You with your masculine habits, may observe, as to this, that if the lady had seriously cared to attain a higher level she might have achieved it by her own private independent effort. But this is exactly what the feminine nature never does. A clever woman is the best of pupils, when she loves her teacher, but the worst of solitary learners.

It is not by adding to our knowledge, but by understanding us, that women are our helpers. They understand us far better than men do, when once they have the degree of preliminary information which enables them to enter into our pursuits. Men are occupied with their personal works and thoughts, and have wonderfully little sympathy left to enable them to comprehend us; but a woman, by her divine sympathy—divine indeed, since it was given by God for this—can enter into our inmost thought, and make allowances for all our difficulties. Talk about your work and its anxieties to a club of masculine friends, they will give very little heed to you; they are all thinking about themselves, and they will dislike your egotism because they have so much egotism of their own, which yours invades and inconveniences. But talk in the same way to any woman who has education enough to enable her to follow you, and she will listen so kindly, and so very intelligently, that you will be betrayed into interminable confidences.

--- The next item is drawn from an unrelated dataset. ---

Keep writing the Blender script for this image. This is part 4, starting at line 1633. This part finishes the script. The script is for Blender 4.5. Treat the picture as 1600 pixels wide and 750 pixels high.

Now, although an intellectual man may not care to make himself understood by all the people in the street, it is not a good thing for him to feel that he is understood by nobody. The intellectual life is sometimes a fearfully solitary one. Unless he lives in a great capital the man devoted to that life is more than all other men liable to suffer from isolation, to feel utterly alone beneath the deafness of space and the silence of the stars. Give him one friend who can understand him, who will not leave him, who will always be accessible by day and night—one friend, one kindly listener, just one, and the whole universe is changed. It is deaf and indifferent no longer, and whilst she listens, it seems as if all men and angels listened also, so perfectly his thought is mirrored in the light of her answering eyes.